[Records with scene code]
╔══

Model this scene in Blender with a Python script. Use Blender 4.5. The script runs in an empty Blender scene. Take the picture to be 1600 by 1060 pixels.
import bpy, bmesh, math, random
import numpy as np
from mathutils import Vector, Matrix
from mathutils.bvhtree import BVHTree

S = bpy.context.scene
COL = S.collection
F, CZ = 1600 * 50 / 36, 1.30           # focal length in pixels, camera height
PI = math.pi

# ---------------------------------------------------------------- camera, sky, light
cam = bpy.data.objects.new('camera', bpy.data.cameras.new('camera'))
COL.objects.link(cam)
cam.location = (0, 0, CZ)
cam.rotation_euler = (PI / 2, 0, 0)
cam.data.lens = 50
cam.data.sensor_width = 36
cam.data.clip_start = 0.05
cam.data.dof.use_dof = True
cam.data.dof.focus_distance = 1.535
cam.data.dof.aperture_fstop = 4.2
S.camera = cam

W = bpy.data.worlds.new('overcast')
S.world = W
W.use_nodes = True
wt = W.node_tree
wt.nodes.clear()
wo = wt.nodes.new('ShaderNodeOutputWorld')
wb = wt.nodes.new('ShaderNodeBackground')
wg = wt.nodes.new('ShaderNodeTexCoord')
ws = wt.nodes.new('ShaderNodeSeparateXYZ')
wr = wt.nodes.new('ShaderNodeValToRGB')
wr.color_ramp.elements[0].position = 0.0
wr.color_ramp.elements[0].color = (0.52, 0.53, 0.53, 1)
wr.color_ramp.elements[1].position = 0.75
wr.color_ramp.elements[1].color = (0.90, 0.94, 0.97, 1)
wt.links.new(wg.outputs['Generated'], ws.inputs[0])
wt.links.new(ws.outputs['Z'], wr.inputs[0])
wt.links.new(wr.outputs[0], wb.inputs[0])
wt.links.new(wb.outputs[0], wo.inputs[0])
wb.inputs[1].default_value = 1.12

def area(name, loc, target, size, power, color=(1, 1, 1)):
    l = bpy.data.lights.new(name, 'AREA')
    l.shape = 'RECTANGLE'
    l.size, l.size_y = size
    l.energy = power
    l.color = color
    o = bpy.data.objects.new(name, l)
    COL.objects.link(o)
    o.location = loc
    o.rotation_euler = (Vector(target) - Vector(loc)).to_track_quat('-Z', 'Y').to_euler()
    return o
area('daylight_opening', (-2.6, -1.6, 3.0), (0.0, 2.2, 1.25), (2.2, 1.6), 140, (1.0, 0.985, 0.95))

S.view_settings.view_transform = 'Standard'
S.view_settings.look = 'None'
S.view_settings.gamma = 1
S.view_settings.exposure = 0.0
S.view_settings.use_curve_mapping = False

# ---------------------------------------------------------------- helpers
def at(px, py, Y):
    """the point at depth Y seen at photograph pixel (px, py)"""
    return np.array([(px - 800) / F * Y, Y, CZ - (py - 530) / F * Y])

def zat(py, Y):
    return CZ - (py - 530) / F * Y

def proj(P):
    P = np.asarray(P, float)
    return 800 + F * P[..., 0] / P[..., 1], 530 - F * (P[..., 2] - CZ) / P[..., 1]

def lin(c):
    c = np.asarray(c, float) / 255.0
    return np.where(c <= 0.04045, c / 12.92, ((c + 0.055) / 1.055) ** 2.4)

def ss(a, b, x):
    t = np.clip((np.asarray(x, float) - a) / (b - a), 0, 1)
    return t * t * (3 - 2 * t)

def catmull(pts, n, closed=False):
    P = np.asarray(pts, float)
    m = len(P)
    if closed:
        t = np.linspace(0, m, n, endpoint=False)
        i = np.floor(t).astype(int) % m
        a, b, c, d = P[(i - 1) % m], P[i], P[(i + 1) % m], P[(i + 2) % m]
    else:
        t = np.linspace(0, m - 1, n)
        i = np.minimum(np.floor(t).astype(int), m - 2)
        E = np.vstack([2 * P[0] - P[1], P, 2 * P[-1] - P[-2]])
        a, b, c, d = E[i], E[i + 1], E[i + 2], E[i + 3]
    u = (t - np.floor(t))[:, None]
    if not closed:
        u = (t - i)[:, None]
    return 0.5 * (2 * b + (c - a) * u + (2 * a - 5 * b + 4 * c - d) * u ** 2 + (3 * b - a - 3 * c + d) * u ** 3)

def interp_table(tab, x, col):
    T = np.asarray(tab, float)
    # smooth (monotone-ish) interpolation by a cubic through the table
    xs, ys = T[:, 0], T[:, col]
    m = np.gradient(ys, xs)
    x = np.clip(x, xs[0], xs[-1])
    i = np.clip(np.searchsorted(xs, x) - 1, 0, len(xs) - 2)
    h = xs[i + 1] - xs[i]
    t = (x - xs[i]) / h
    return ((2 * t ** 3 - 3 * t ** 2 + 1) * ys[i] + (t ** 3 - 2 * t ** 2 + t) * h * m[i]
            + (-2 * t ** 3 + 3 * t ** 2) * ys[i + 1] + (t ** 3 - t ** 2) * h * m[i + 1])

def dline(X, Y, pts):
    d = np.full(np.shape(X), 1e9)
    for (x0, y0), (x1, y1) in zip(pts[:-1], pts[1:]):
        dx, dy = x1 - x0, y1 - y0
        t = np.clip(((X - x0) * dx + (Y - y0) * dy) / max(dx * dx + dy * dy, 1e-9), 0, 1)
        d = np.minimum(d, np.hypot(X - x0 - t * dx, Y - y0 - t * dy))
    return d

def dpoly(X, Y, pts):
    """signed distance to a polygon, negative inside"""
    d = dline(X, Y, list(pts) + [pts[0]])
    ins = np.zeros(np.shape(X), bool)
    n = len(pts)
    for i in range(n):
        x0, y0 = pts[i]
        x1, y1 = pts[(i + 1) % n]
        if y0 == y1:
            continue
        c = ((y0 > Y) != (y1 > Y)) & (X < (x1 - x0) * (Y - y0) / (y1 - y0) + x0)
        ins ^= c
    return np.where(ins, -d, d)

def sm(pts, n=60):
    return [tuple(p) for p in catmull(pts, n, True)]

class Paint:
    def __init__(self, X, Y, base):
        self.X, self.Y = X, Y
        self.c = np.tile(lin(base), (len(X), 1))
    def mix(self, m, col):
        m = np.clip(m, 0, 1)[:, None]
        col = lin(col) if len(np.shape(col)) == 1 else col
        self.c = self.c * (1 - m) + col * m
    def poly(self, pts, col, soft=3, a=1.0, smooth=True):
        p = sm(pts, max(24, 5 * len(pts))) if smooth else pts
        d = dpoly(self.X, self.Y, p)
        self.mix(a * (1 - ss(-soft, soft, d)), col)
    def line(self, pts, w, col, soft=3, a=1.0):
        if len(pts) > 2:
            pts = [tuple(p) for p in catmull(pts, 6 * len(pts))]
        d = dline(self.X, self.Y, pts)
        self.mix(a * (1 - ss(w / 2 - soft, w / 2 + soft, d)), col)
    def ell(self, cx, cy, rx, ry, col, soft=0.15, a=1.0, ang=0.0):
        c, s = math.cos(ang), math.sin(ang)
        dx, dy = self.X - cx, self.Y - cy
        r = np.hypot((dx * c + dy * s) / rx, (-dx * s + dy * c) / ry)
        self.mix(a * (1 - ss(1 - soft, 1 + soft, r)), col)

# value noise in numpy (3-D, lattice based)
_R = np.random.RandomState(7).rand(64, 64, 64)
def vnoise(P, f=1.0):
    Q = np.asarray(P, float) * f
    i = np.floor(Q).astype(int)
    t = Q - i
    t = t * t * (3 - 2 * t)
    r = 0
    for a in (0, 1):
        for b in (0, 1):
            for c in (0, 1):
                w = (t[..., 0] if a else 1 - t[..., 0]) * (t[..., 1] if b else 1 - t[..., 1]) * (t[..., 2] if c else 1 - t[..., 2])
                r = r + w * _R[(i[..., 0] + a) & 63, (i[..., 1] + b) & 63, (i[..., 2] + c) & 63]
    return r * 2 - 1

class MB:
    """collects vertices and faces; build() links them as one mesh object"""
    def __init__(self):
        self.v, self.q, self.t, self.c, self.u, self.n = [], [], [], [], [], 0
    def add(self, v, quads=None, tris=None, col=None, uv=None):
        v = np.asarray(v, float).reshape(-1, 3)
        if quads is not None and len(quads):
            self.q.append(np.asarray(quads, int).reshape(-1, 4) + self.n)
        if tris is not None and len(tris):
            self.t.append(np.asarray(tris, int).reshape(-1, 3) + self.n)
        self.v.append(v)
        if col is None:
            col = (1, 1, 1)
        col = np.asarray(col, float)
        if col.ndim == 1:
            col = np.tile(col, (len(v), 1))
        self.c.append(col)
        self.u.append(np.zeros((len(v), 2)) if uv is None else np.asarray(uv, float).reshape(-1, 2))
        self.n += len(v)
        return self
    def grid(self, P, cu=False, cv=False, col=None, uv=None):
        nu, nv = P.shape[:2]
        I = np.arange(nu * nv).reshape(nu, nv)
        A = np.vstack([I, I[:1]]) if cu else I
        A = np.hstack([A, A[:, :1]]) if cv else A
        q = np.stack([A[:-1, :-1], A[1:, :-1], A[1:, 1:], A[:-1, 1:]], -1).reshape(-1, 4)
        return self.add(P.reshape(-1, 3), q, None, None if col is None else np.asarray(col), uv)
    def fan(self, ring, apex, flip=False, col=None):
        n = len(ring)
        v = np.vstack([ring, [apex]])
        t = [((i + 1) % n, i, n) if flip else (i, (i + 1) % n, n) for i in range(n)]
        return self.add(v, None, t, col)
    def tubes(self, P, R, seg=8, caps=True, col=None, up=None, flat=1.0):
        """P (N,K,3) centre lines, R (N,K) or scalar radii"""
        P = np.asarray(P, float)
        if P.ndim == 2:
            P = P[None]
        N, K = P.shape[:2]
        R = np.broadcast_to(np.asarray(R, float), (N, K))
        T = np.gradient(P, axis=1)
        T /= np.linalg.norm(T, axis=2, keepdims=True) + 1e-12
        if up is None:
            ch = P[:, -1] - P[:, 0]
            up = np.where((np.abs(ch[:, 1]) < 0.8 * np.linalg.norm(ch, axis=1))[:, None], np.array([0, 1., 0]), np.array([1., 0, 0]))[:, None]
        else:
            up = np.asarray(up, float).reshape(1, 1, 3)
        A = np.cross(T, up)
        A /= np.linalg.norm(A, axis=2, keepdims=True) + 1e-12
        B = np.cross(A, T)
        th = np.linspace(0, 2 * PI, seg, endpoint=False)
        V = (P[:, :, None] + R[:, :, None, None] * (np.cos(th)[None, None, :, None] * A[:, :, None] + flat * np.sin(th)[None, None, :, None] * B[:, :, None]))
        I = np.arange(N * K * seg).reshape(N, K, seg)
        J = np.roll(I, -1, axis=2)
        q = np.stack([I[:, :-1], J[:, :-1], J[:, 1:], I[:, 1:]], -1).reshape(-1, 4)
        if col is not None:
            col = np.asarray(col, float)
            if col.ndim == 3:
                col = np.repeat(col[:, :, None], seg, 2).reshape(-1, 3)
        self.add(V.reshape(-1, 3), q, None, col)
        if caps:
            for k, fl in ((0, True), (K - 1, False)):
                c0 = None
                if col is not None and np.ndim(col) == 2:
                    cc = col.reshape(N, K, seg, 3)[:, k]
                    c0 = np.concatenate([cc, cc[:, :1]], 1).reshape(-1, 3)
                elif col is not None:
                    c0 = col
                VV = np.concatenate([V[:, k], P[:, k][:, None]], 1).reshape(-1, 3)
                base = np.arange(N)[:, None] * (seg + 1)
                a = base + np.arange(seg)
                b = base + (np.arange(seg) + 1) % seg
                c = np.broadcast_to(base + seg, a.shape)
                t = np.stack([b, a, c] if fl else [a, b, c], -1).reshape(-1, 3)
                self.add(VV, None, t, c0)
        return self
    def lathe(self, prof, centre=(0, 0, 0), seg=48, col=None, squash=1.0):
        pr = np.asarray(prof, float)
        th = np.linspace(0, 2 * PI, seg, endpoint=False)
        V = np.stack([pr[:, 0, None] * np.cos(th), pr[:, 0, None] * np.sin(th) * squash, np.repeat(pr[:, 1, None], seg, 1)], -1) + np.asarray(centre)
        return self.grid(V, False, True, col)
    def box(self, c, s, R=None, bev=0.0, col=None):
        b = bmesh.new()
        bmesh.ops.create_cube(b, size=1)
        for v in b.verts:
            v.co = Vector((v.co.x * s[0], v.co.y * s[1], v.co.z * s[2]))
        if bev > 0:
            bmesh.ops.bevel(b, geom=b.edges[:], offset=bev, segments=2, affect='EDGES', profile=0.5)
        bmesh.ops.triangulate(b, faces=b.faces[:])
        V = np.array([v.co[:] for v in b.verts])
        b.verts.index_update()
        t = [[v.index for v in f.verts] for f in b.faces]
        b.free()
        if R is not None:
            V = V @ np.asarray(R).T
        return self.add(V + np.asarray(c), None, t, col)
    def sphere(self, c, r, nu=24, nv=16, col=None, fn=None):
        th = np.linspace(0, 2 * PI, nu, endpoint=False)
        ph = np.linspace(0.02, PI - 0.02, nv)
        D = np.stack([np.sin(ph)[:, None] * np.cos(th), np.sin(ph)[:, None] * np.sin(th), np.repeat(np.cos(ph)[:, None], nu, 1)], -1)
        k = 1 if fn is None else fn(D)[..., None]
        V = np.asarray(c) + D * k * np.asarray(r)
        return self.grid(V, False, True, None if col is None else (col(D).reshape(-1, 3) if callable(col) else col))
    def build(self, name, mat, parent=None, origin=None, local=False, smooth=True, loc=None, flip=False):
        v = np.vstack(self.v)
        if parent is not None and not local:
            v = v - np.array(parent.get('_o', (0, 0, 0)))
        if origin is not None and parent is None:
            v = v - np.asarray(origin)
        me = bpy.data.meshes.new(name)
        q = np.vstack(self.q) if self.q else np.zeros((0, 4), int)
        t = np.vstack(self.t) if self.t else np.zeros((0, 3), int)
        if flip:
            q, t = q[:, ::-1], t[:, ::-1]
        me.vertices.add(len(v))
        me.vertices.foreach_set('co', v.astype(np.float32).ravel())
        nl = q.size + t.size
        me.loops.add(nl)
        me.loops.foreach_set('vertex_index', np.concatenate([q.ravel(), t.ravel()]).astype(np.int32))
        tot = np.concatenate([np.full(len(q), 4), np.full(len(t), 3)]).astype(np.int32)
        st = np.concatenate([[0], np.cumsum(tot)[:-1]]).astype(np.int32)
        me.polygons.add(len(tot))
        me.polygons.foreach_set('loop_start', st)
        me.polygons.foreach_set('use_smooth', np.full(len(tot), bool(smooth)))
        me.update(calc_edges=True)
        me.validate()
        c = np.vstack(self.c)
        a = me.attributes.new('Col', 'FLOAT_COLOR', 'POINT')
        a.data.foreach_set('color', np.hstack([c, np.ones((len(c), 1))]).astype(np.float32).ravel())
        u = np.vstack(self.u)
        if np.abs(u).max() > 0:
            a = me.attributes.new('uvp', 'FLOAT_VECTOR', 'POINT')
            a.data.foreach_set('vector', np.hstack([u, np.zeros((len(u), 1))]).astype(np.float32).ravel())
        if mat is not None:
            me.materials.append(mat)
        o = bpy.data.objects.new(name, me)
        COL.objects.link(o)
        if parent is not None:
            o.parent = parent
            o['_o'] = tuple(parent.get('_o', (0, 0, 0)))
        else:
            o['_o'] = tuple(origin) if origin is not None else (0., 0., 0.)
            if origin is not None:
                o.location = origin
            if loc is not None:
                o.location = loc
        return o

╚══
╔══

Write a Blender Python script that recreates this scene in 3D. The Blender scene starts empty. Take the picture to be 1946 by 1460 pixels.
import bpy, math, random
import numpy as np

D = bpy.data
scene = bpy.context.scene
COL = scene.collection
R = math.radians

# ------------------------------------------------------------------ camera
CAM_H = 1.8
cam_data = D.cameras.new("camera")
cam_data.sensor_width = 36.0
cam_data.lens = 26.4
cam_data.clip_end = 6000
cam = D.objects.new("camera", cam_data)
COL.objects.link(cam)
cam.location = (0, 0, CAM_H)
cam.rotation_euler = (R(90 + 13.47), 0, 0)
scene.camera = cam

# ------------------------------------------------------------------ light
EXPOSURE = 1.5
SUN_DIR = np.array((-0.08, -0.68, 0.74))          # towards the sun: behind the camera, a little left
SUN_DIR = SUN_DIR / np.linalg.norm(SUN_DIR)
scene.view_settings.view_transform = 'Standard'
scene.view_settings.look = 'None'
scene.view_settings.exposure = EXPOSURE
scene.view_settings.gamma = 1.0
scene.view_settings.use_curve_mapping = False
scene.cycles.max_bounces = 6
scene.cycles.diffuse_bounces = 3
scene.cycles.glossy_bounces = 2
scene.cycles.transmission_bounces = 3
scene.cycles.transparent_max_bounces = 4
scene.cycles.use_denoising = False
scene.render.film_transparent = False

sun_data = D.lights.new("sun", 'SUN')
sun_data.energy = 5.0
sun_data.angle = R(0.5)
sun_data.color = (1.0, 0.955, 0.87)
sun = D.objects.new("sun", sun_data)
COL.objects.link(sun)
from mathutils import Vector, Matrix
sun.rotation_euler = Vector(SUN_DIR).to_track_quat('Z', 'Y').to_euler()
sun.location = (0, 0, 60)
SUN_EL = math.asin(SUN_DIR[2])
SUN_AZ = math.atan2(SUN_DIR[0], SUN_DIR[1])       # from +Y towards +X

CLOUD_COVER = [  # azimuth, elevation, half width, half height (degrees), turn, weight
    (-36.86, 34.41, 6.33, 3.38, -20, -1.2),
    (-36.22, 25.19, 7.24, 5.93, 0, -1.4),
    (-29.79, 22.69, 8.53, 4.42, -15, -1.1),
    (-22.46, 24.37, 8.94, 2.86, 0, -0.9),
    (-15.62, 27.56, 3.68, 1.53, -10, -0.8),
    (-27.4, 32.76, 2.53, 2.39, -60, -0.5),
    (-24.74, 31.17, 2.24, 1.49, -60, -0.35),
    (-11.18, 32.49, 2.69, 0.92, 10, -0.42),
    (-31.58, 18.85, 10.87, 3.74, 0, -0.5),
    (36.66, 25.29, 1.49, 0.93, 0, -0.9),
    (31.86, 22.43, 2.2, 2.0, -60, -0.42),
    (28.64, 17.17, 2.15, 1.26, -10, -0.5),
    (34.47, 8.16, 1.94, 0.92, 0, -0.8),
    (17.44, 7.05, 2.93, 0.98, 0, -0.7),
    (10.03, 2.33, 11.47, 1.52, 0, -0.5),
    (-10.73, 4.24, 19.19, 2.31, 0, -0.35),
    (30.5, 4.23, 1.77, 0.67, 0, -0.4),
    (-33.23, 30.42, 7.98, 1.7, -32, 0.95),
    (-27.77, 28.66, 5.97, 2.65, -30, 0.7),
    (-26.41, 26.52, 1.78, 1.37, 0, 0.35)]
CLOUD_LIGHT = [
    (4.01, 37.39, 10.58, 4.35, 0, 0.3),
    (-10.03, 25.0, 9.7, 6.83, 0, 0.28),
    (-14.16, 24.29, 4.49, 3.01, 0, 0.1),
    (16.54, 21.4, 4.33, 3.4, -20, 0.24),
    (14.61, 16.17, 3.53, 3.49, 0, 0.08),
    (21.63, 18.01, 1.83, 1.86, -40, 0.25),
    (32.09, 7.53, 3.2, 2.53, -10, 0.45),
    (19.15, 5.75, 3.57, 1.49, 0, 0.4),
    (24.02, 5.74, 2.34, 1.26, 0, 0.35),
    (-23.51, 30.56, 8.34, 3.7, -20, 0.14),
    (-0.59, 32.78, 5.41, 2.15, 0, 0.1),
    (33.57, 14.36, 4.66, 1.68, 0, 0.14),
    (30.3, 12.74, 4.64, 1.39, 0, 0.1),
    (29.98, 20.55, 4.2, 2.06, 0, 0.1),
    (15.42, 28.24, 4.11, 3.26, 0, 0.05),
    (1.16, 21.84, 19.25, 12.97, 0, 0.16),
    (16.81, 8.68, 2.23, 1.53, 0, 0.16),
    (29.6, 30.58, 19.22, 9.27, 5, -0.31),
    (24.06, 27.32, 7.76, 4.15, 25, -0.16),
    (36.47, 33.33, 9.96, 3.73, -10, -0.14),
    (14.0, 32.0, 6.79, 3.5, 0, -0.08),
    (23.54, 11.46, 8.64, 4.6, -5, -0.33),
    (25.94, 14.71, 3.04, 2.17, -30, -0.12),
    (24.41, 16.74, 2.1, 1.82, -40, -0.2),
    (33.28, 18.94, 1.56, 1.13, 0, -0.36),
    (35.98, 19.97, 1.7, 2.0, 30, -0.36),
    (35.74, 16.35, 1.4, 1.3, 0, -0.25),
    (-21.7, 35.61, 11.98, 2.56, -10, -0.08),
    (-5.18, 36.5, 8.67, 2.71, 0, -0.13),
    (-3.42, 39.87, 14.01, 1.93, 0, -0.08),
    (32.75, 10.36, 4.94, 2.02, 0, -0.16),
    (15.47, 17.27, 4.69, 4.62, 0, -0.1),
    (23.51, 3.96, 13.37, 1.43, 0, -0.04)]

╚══

Search the data above for the word "Python", then gather each line in which it appears.

• **In response**
Model this scene in Blender with a Python script. Use Blender 4.5. The script runs in an empty Blender scene. Take the picture to be 1600 by 1060 pixels.
Write a Blender Python script that recreates this scene in 3D. The Blender scene starts empty. Take the picture to be 1946 by 1460 pixels.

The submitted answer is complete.